For those accustomed to comedies that are built around familiar situations, Louie can be a tough watch. Hell, it can be a tough watch for people accustomed to comedies being funny. (The very best episode of the show, last season’s “Daddy’s Girlfriend Part 2,” was delirious, beautiful, uplifting, and depressing. But it didn’t make me laugh once.) Yet once you’re willing to give into Louie’s shambling, wistful charm, it can be hugely rewarding. There is simply nothing on TV like it. Many shows traffic in shock — pro tip: If you’re ever invited to a wedding in Westeros, don’t go — but few truly surprise. And while we often talk about the auteur theory when it comes to powerful showrunners like Vince Gilligan and Matthew Weiner, it’s actually kind of a reach. Those guys are dreamers, writers, and managers. They’re control freaks, certainly. But auteurs? On his show, Louis C.K. is everything: He writes, directs, and acts in each episode; he appears in nearly every frame. One of the things that attracts collaborative people to the medium is the fact that nothing on TV can be done alone. Louie tests the limits of that. Episodes often feel as if they’ve fallen out of C.K.’s pockets like spare change; it’s possible to imagine him Scotch-taping together seasons out of the pages he’s ripped from his stand-up notebooks. These are the ideas that were too dark for the spotlight; here are the jokes too sad for the clubs.

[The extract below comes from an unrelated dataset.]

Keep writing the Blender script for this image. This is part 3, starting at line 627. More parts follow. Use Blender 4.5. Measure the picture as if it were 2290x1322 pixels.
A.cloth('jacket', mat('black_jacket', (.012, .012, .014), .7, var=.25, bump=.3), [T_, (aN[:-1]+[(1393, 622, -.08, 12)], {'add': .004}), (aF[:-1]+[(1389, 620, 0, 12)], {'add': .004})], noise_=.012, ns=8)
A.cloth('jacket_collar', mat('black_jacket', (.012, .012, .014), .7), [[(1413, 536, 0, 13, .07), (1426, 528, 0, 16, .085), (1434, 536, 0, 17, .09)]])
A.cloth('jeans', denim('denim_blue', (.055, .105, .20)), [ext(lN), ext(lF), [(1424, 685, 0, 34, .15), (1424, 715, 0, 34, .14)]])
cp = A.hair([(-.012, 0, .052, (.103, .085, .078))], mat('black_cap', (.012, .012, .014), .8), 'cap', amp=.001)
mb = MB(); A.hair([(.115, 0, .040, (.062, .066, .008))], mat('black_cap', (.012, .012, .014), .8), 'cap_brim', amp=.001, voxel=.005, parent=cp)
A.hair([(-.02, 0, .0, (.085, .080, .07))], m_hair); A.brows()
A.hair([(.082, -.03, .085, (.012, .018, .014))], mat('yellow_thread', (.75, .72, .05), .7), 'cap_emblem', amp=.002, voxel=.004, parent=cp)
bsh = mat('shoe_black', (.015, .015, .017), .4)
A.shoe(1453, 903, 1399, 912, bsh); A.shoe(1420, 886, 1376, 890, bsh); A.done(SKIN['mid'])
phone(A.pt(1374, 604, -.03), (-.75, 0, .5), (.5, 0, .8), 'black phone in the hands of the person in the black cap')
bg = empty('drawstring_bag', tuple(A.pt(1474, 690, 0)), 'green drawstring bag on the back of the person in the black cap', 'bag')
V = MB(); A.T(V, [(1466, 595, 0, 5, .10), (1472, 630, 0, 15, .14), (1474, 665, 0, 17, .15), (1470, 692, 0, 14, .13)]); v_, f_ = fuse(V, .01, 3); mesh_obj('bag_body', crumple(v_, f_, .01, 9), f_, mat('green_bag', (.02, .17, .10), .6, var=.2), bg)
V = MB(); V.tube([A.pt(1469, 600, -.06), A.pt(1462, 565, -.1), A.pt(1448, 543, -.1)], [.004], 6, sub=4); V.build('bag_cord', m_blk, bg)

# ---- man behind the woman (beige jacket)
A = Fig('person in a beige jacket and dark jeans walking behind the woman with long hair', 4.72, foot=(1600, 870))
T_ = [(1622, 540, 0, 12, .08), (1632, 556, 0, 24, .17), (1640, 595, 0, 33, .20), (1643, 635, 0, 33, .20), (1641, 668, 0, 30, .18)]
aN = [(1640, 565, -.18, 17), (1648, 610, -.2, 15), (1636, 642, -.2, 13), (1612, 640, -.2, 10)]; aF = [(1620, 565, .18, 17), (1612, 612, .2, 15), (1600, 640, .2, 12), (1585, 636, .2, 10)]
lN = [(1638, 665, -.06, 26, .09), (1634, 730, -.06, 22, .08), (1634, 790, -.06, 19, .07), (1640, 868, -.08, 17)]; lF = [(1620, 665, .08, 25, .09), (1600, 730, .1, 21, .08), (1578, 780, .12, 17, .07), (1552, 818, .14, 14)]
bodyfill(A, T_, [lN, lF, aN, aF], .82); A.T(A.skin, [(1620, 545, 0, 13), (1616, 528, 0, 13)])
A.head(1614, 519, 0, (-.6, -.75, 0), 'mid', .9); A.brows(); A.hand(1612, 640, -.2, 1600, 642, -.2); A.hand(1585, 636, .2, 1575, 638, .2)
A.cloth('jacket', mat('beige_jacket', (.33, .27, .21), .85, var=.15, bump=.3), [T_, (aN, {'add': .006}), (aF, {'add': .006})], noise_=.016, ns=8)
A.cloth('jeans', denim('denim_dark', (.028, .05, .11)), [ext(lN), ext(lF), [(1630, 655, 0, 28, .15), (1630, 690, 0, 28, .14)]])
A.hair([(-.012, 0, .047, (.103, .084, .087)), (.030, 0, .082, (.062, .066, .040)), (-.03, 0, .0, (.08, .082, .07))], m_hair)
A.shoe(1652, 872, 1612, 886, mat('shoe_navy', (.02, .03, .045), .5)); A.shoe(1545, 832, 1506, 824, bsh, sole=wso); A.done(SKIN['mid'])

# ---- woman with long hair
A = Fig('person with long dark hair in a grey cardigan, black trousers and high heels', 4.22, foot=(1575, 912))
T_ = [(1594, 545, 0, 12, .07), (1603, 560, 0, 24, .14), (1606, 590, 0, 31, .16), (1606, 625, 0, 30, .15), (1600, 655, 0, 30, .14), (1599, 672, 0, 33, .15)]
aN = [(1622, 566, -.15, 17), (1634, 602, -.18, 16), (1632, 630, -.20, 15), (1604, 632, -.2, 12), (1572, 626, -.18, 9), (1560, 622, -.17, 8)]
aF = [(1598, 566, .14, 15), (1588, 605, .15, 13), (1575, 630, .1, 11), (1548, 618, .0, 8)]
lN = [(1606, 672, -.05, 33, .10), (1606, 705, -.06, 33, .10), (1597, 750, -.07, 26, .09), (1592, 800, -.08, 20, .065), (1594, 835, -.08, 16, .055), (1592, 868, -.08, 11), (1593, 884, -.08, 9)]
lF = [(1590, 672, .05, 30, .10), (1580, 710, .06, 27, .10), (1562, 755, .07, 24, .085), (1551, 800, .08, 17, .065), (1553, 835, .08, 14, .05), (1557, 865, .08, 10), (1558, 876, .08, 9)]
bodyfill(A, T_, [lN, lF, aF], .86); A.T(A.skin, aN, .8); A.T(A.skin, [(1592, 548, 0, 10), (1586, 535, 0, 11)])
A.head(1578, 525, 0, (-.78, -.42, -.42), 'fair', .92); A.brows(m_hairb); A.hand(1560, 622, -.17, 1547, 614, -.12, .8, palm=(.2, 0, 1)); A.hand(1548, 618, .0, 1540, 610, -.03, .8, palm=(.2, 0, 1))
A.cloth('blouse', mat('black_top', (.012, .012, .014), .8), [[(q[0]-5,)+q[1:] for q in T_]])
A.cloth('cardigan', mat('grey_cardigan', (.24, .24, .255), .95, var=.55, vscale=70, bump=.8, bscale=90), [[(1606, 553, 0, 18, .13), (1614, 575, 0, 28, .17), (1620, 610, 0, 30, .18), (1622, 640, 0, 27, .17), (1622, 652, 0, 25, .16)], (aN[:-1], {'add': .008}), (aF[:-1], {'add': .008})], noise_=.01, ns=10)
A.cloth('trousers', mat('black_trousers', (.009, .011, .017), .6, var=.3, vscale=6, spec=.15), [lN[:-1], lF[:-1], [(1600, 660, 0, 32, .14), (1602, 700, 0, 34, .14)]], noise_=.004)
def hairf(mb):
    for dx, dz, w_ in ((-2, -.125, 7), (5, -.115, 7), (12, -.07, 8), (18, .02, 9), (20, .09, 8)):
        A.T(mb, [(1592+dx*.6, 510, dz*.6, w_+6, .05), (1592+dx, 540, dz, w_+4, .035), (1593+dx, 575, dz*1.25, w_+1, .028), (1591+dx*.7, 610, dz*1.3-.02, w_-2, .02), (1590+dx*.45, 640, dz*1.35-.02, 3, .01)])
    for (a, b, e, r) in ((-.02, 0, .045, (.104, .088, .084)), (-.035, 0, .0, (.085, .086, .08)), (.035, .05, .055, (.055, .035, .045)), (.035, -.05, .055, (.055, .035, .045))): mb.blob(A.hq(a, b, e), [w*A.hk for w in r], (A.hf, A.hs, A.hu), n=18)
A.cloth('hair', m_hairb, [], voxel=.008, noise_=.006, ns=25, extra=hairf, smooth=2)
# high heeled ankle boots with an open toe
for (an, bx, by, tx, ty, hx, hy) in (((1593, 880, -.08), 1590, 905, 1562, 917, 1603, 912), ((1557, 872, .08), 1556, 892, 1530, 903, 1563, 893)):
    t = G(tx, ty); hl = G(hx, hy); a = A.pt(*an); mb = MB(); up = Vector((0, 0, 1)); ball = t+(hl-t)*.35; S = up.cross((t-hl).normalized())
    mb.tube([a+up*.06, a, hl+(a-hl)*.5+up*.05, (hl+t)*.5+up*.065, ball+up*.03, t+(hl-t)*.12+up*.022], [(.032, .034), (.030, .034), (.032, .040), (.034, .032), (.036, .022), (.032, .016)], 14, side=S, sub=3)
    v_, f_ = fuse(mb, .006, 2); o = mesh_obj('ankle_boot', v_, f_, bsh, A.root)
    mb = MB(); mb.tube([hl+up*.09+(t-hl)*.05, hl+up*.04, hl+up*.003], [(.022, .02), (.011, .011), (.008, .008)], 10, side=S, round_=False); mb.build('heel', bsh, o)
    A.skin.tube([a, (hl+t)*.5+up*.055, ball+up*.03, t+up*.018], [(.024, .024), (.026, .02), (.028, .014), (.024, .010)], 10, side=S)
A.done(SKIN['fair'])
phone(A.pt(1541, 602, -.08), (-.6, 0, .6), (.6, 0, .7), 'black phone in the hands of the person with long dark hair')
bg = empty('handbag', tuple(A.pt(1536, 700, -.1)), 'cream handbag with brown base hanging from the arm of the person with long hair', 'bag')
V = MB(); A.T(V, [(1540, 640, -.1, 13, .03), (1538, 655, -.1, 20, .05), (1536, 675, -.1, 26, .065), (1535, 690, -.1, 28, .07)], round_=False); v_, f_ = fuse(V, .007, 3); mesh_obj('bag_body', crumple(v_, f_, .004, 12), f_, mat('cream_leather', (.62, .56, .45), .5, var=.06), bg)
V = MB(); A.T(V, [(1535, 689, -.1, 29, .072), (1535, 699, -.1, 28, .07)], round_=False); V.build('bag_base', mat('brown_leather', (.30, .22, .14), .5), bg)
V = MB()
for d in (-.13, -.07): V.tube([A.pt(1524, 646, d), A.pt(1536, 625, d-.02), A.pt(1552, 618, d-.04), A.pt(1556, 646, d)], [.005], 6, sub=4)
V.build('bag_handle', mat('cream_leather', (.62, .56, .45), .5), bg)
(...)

FX has made the interesting decision to air Louie’s 14-episode fourth season across seven Mondays, burning two installments a night. This might seem dismissive, but it’s actually quite smart. Louie’s ratings are anything but robust — not that it much matters; FX boss John Landgraf loves the show and not only because it’s incredibly cheap to produce — and this gives fans more reason to celebrate and newbs more opportunity to sample. One doesn’t exactly binge on Louie, anyway. One picks at all the different flavors like televised tapas. Find something distasteful? Treat it like the weather in San Francisco and wait.

It’s a strategy that will bear fruit tonight, especially. The first half hour, titled “Back,” is pure bliss. It opens with a set piece that is one of the single funniest things I can remember watching on television. I won’t spoil it here. Suffice it to say it will ring particularly true for anyone who has ever had the misfortune of sleeping in a city apartment with windows that face the street. From there, the episode meanders along like a perfect (and perfectly odd) day in Manhattan. There’s some great stuff with the kids, some better stuff with a gang of poker-playing comedians. There’s a painful visit to a sex shop, a discreetly purchased vibrator, and a delightful cameo by Charles Grodin. (Sorry, Midnight Run’shippers: Grodin never personally handles the Magic Wand.) It’s hilarious and digressive, but also totally specific. This isn’t a window into Louis C.K.’s life — it’s a peephole directly into his fidgety id.

The second half hour springs from a similar place but with less pleasing results. “Model” features the welcome, sour presence of Jerry Seinfeld (in full “disapproving one-percenter” mode) and a terrific, vibrant performance from Yvonne Strahovski. (I only wish the producers of 24: Live Another Day, also premiering tonight, would let her have this much fun.) The scenario tap-dances to the tune of some of C.K.’s more overt insecurities (clothes, money, women — and also naked, rich women) and takes great advantage of its snooty Hamptons setting. But there’s a pitch-black turn midway through that’s played for chuckles in a way I found difficult to swallow. This was disappointing but not entirely unexpected. Personal rabbit holes can be tough for outsiders to navigate. It’s a challenge for any artist to help us trace the line that separates comic flights of fancy from murky dives into the depths of neurosis — just ask any of C.K.’s heroes, from Woody Allen (whose trademark style seems to have influenced Louie’s austere new opening) to Bill Hicks. The triumph of Louie isn’t the impressive number of times Louis C.K. succeeds. It’s the bravery and grace with which he allows us to watch him fail.